In his Feb. 23 Journal of  a Novel entry, Steinbeck writes that the novel he’s working on

is really beginning to move and breathe and have a life of its own

so much so that the characters are taking over. The character of Carl Trask was originally meant to be dealt with in a few paragraphs. Instead, Steinbeck has become fascinated with him.

I thought he was only going to have one wife and I find he has two. I thought he was an only child and he has a half brother.

This happens to me all the time. Characters who I thought would have only a walk-on part end up much larger and play a far more important role. I’m thinking in particular about Sir Maxwell who made an appearance in Book Two, The King’s Ransom, as a bit player, an inconsequential lad. Not only has he become one of King Bewilliam’s most trusted knights, he’s lobbying for his own book. He’ll probably get it, too. Like Steinbeck and Carl Trask, I am fascinated by Sir Maxwell. Perhaps it’s because unlike other characters who are evocative of people that I’m acquainted with, Sir Maxwell is unlike anyone that I know.

I know authors who create detailed biographies of their characters including what schools they attended and what car they drive. While I don’t do that much planning, I do begin a story with what I think is a good idea of who the players are. Before long, though, they toss the script aside and declare that they have a better idea. The characters begin as constructs. They have personalities and psychologies, to be sure, but they’re constructs nonetheless. Then before I know it, they are people whose conversations I can actually hear.
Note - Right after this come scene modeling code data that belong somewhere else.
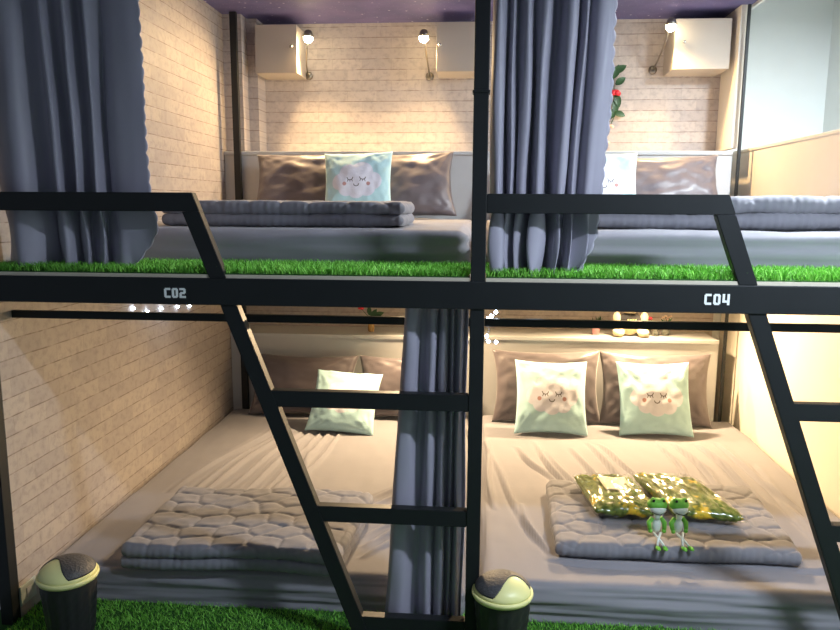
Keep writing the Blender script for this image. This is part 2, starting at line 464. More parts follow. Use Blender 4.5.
# ================================================================== BUNK FRAME
fr = thing('bunk_bed_frame', 'black steel double bunk frame with slanted ladders, guard rails and upper deck', 'bunk bed', (0,0,0))
st = M['steel']
def fbox(name, *a, m=st, b=.003): return MB().box(*a, bevel=b).build(name, m, fr)
for x in (-1.80, 0, 1.80):
    fbox('front_post', x-.025, x+.025, .0, .05, 0, 2.88)
fbox('post_joint', -.029, .029, -.004, .054, 1.985, 1.995)
fbox('back_post', -1.69, -1.645, 2.58, 2.615, .0, 2.89)
fbox('back_post', 1.678, 1.698, 2.60, 2.618, .0, 2.89)
fbox('front_beam', -1.825, 1.825, -.006, .046, 1.271, 1.366)
for s_ in (0, 1):
    x0, x1 = (-1.775, -.025) if s_ == 0 else (.025, 1.775)
    o = fbox('deck_board', x0+.002, x1-.002, .004, 2.995, 1.366, 1.378, m=M['deckwood'], b=0)
    fbox('deck_joist', x0, x1, .9, .94, 1.31, 1.366); fbox('deck_joist', x0, x1, 1.8, 1.84, 1.31, 1.366)
    # curtain rails under the beam and up at the top
    MB().box(x0, x1, .145, .167, 1.188, 1.217, bevel=.003).build('curtain_rail', st, fr)
    MB().tube([(x0, .095, 2.56), (x1, .095, 2.56)], .012).build('curtain_rail', st, fr)
# ladders (same on both bays, 1.8 m apart)
def lx(z): return -.3667-.3745*z     # right edge of the slanted rail
for dx in (0, 1.8):
    lim = -.025+dx
    MB().prism([(-1.775+dx, 1.661), (lx(1.661)+dx, 1.661), (lx(1.596)+dx, 1.596), (-1.775+dx, 1.596)], .0, .04, .002).build('guard_rail', st, fr)
    W = .0605
    MB().prism([(lx(1.596)+dx-W-.002, 1.5955), (lx(1.596)+dx, 1.5955), (lx(1.366)+dx, 1.366), (lx(1.366)+dx-W, 1.366)], .0, .04, .002).build('ladder_rail', st, fr)
    MB().prism([(lx(1.271)+dx-W, 1.271), (lx(1.271)+dx, 1.271), (lx(0)+dx, 0.0), (lx(0)+dx-W, 0.0)], .0, .045, .002).build('ladder_rail', st, fr)
    for zt in (.966, .537, .109):
        zb = zt-.060
        MB().prism([(lx(zt)+dx-.01, zt), (lim, zt), (lim, zb), (lx(zb)+dx-.01, zb)], .003, .043, .002).build('ladder_rung', st, fr)
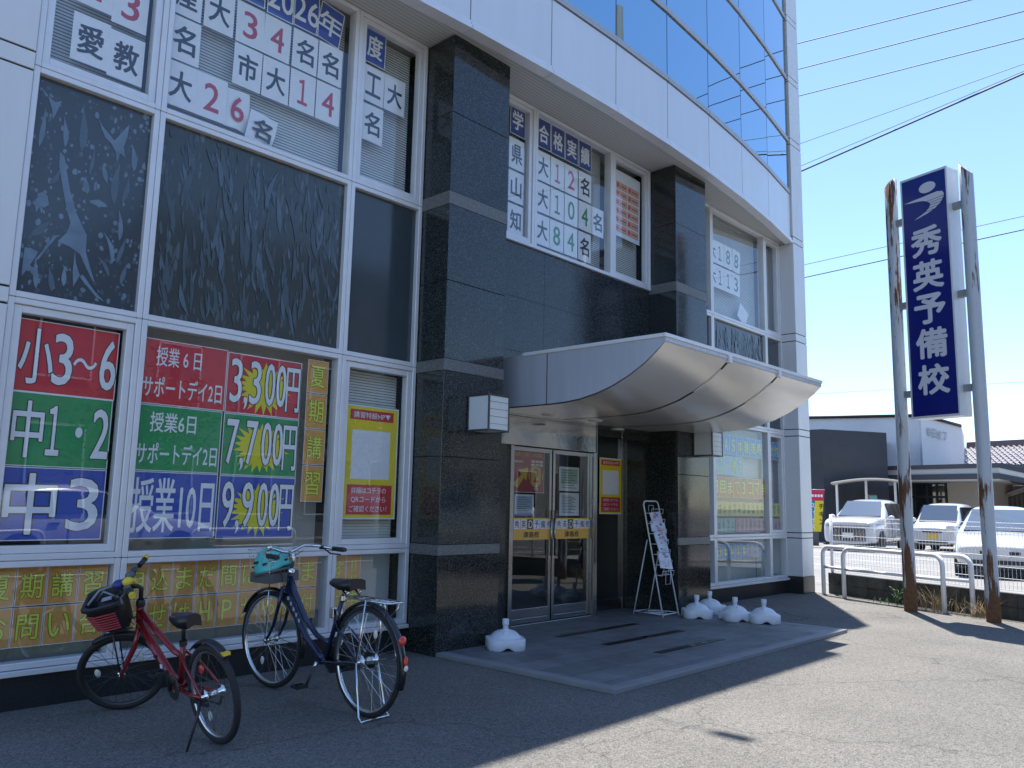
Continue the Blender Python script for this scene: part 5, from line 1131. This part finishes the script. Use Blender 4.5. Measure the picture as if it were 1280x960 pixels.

Being surprised by our own writing is one of the things that make it magical, even for us the writers. There definitely comes a time in the life of a work-in-progress when the story does take on “a life of its own.” I feel that I’m not so much writing as I am channeling, and that my responsibility as a writer is to do my best to keep up, to listen closely, and to find the right words to tell a story that wants to be told and has chosen me to tell it.